▶ **Exercise aim**: Copy out the data below verbatim.
*** Dataset section
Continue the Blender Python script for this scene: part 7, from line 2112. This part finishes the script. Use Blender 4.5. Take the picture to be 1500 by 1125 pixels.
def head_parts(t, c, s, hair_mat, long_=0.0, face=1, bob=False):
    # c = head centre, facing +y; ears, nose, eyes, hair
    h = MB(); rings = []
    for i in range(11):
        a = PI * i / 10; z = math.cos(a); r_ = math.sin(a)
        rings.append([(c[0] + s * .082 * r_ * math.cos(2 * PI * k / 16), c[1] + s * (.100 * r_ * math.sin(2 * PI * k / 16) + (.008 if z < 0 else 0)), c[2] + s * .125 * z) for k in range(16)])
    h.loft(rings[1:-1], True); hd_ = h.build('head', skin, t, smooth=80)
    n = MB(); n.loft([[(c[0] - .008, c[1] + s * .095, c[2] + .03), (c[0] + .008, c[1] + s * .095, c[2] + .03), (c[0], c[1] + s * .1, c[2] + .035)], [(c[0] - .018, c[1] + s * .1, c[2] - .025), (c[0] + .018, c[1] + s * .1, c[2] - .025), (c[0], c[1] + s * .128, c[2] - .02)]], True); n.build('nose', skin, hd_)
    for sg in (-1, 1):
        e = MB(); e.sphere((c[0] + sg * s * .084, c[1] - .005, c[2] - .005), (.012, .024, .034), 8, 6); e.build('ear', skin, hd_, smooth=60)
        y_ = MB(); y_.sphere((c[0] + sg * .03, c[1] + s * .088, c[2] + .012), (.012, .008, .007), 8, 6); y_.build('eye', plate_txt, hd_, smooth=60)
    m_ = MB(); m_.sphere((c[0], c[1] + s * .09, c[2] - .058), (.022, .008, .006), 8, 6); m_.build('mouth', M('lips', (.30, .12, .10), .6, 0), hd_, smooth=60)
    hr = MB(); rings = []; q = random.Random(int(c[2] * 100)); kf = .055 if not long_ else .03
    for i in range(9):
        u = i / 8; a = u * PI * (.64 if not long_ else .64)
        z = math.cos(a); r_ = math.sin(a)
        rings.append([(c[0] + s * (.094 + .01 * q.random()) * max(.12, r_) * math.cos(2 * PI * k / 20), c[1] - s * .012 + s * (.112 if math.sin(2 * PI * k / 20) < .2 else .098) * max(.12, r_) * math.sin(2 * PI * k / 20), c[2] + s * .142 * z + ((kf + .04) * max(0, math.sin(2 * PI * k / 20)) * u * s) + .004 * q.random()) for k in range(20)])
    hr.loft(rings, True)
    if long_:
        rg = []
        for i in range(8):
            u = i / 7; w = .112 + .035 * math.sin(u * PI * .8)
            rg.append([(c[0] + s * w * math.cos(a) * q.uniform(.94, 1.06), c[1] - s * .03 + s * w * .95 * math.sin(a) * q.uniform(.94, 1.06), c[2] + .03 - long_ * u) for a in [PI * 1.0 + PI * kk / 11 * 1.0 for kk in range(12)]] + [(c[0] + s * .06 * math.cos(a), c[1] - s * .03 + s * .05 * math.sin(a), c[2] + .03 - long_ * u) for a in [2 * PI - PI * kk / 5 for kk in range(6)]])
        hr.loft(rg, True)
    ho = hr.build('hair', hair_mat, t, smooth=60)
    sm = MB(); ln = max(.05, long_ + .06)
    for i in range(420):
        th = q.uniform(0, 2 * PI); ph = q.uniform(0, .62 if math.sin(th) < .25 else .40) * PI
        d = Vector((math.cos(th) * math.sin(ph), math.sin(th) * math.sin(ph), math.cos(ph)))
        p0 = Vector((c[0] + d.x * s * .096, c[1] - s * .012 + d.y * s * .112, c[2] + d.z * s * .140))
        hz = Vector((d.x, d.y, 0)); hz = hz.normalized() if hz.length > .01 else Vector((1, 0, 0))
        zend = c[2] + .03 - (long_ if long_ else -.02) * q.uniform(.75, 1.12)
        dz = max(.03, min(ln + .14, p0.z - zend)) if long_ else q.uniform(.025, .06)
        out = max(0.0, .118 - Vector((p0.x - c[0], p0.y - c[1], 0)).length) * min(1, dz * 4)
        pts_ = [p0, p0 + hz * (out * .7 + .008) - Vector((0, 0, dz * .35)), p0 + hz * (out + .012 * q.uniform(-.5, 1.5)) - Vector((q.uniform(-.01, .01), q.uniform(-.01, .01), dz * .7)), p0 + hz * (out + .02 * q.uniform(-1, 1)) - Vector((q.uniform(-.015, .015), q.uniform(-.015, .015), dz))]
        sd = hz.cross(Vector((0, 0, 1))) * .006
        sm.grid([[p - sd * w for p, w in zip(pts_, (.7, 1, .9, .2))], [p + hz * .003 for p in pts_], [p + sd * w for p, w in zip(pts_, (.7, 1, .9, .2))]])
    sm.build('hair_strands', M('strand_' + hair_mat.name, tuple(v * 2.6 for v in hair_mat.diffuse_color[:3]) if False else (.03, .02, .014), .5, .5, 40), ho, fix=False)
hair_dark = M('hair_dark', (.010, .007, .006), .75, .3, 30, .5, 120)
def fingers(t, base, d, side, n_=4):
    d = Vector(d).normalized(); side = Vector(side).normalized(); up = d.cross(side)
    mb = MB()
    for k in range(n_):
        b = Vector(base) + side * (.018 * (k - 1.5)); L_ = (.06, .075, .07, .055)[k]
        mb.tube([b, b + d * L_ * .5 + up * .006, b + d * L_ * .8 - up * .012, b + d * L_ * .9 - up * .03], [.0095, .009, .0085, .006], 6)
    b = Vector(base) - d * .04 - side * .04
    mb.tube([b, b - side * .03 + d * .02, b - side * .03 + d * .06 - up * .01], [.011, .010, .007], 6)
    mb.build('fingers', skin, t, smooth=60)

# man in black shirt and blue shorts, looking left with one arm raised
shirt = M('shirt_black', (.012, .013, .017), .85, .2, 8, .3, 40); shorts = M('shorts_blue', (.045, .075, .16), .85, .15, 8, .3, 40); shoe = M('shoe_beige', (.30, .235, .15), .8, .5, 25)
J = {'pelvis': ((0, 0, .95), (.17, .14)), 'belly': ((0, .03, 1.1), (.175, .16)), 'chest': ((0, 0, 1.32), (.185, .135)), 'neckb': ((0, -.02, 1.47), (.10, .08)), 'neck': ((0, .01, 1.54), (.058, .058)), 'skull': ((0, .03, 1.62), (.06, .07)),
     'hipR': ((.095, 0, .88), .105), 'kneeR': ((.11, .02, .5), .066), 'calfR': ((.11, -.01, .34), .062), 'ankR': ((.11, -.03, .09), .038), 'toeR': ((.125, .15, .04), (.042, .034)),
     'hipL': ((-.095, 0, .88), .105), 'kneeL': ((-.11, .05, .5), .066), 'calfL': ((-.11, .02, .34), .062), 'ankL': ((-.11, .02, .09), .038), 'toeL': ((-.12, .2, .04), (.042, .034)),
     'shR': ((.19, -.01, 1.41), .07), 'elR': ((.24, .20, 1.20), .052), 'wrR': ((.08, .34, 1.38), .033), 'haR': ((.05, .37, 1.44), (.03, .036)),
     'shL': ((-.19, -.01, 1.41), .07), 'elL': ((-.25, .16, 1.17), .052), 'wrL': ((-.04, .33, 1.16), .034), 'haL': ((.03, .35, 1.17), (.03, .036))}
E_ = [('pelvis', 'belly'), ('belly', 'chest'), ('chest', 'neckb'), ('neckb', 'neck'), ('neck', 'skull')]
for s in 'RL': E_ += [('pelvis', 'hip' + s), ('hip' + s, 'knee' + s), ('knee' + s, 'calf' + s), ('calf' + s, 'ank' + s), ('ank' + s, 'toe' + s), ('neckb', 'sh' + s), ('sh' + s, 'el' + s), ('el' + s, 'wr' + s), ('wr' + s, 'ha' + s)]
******
▶ **Answer for this exercise**:
Continue the Blender Python script for this scene: part 7, from line 2112. This part finishes the script. Use Blender 4.5. Take the picture to be 1500 by 1125 pixels.
def head_parts(t, c, s, hair_mat, long_=0.0, face=1, bob=False):
    # c = head centre, facing +y; ears, nose, eyes, hair
    h = MB(); rings = []
    for i in range(11):
        a = PI * i / 10; z = math.cos(a); r_ = math.sin(a)
        rings.append([(c[0] + s * .082 * r_ * math.cos(2 * PI * k / 16), c[1] + s * (.100 * r_ * math.sin(2 * PI * k / 16) + (.008 if z < 0 else 0)), c[2] + s * .125 * z) for k in range(16)])
    h.loft(rings[1:-1], True); hd_ = h.build('head', skin, t, smooth=80)
    n = MB(); n.loft([[(c[0] - .008, c[1] + s * .095, c[2] + .03), (c[0] + .008, c[1] + s * .095, c[2] + .03), (c[0], c[1] + s * .1, c[2] + .035)], [(c[0] - .018, c[1] + s * .1, c[2] - .025), (c[0] + .018, c[1] + s * .1, c[2] - .025), (c[0], c[1] + s * .128, c[2] - .02)]], True); n.build('nose', skin, hd_)
    for sg in (-1, 1):
        e = MB(); e.sphere((c[0] + sg * s * .084, c[1] - .005, c[2] - .005), (.012, .024, .034), 8, 6); e.build('ear', skin, hd_, smooth=60)
        y_ = MB(); y_.sphere((c[0] + sg * .03, c[1] + s * .088, c[2] + .012), (.012, .008, .007), 8, 6); y_.build('eye', plate_txt, hd_, smooth=60)
    m_ = MB(); m_.sphere((c[0], c[1] + s * .09, c[2] - .058), (.022, .008, .006), 8, 6); m_.build('mouth', M('lips', (.30, .12, .10), .6, 0), hd_, smooth=60)
    hr = MB(); rings = []; q = random.Random(int(c[2] * 100)); kf = .055 if not long_ else .03
    for i in range(9):
        u = i / 8; a = u * PI * (.64 if not long_ else .64)
        z = math.cos(a); r_ = math.sin(a)
        rings.append([(c[0] + s * (.094 + .01 * q.random()) * max(.12, r_) * math.cos(2 * PI * k / 20), c[1] - s * .012 + s * (.112 if math.sin(2 * PI * k / 20) < .2 else .098) * max(.12, r_) * math.sin(2 * PI * k / 20), c[2] + s * .142 * z + ((kf + .04) * max(0, math.sin(2 * PI * k / 20)) * u * s) + .004 * q.random()) for k in range(20)])
    hr.loft(rings, True)
    if long_:
        rg = []
        for i in range(8):
            u = i / 7; w = .112 + .035 * math.sin(u * PI * .8)
            rg.append([(c[0] + s * w * math.cos(a) * q.uniform(.94, 1.06), c[1] - s * .03 + s * w * .95 * math.sin(a) * q.uniform(.94, 1.06), c[2] + .03 - long_ * u) for a in [PI * 1.0 + PI * kk / 11 * 1.0 for kk in range(12)]] + [(c[0] + s * .06 * math.cos(a), c[1] - s * .03 + s * .05 * math.sin(a), c[2] + .03 - long_ * u) for a in [2 * PI - PI * kk / 5 for kk in range(6)]])
        hr.loft(rg, True)
    ho = hr.build('hair', hair_mat, t, smooth=60)
    sm = MB(); ln = max(.05, long_ + .06)
    for i in range(420):
        th = q.uniform(0, 2 * PI); ph = q.uniform(0, .62 if math.sin(th) < .25 else .40) * PI
        d = Vector((math.cos(th) * math.sin(ph), math.sin(th) * math.sin(ph), math.cos(ph)))
        p0 = Vector((c[0] + d.x * s * .096, c[1] - s * .012 + d.y * s * .112, c[2] + d.z * s * .140))
        hz = Vector((d.x, d.y, 0)); hz = hz.normalized() if hz.length > .01 else Vector((1, 0, 0))
        zend = c[2] + .03 - (long_ if long_ else -.02) * q.uniform(.75, 1.12)
        dz = max(.03, min(ln + .14, p0.z - zend)) if long_ else q.uniform(.025, .06)
        out = max(0.0, .118 - Vector((p0.x - c[0], p0.y - c[1], 0)).length) * min(1, dz * 4)
        pts_ = [p0, p0 + hz * (out * .7 + .008) - Vector((0, 0, dz * .35)), p0 + hz * (out + .012 * q.uniform(-.5, 1.5)) - Vector((q.uniform(-.01, .01), q.uniform(-.01, .01), dz * .7)), p0 + hz * (out + .02 * q.uniform(-1, 1)) - Vector((q.uniform(-.015, .015), q.uniform(-.015, .015), dz))]
        sd = hz.cross(Vector((0, 0, 1))) * .006
        sm.grid([[p - sd * w for p, w in zip(pts_, (.7, 1, .9, .2))], [p + hz * .003 for p in pts_], [p + sd * w for p, w in zip(pts_, (.7, 1, .9, .2))]])
    sm.build('hair_strands', M('strand_' + hair_mat.name, tuple(v * 2.6 for v in hair_mat.diffuse_color[:3]) if False else (.03, .02, .014), .5, .5, 40), ho, fix=False)
hair_dark = M('hair_dark', (.010, .007, .006), .75, .3, 30, .5, 120)
def fingers(t, base, d, side, n_=4):
    d = Vector(d).normalized(); side = Vector(side).normalized(); up = d.cross(side)
    mb = MB()
    for k in range(n_):
        b = Vector(base) + side * (.018 * (k - 1.5)); L_ = (.06, .075, .07, .055)[k]
        mb.tube([b, b + d * L_ * .5 + up * .006, b + d * L_ * .8 - up * .012, b + d * L_ * .9 - up * .03], [.0095, .009, .0085, .006], 6)
    b = Vector(base) - d * .04 - side * .04
    mb.tube([b, b - side * .03 + d * .02, b - side * .03 + d * .06 - up * .01], [.011, .010, .007], 6)
    mb.build('fingers', skin, t, smooth=60)

# man in black shirt and blue shorts, looking left with one arm raised
shirt = M('shirt_black', (.012, .013, .017), .85, .2, 8, .3, 40); shorts = M('shorts_blue', (.045, .075, .16), .85, .15, 8, .3, 40); shoe = M('shoe_beige', (.30, .235, .15), .8, .5, 25)
J = {'pelvis': ((0, 0, .95), (.17, .14)), 'belly': ((0, .03, 1.1), (.175, .16)), 'chest': ((0, 0, 1.32), (.185, .135)), 'neckb': ((0, -.02, 1.47), (.10, .08)), 'neck': ((0, .01, 1.54), (.058, .058)), 'skull': ((0, .03, 1.62), (.06, .07)),
     'hipR': ((.095, 0, .88), .105), 'kneeR': ((.11, .02, .5), .066), 'calfR': ((.11, -.01, .34), .062), 'ankR': ((.11, -.03, .09), .038), 'toeR': ((.125, .15, .04), (.042, .034)),
     'hipL': ((-.095, 0, .88), .105), 'kneeL': ((-.11, .05, .5), .066), 'calfL': ((-.11, .02, .34), .062), 'ankL': ((-.11, .02, .09), .038), 'toeL': ((-.12, .2, .04), (.042, .034)),
     'shR': ((.19, -.01, 1.41), .07), 'elR': ((.24, .20, 1.20), .052), 'wrR': ((.08, .34, 1.38), .033), 'haR': ((.05, .37, 1.44), (.03, .036)),
     'shL': ((-.19, -.01, 1.41), .07), 'elL': ((-.25, .16, 1.17), .052), 'wrL': ((-.04, .33, 1.16), .034), 'haL': ((.03, .35, 1.17), (.03, .036))}
E_ = [('pelvis', 'belly'), ('belly', 'chest'), ('chest', 'neckb'), ('neckb', 'neck'), ('neck', 'skull')]
for s in 'RL': E_ += [('pelvis', 'hip' + s), ('hip' + s, 'knee' + s), ('knee' + s, 'calf' + s), ('calf' + s, 'ank' + s), ('ank' + s, 'toe' + s), ('neckb', 'sh' + s), ('sh' + s, 'el' + s), ('el' + s, 'wr' + s), ('wr' + s, 'ha' + s)]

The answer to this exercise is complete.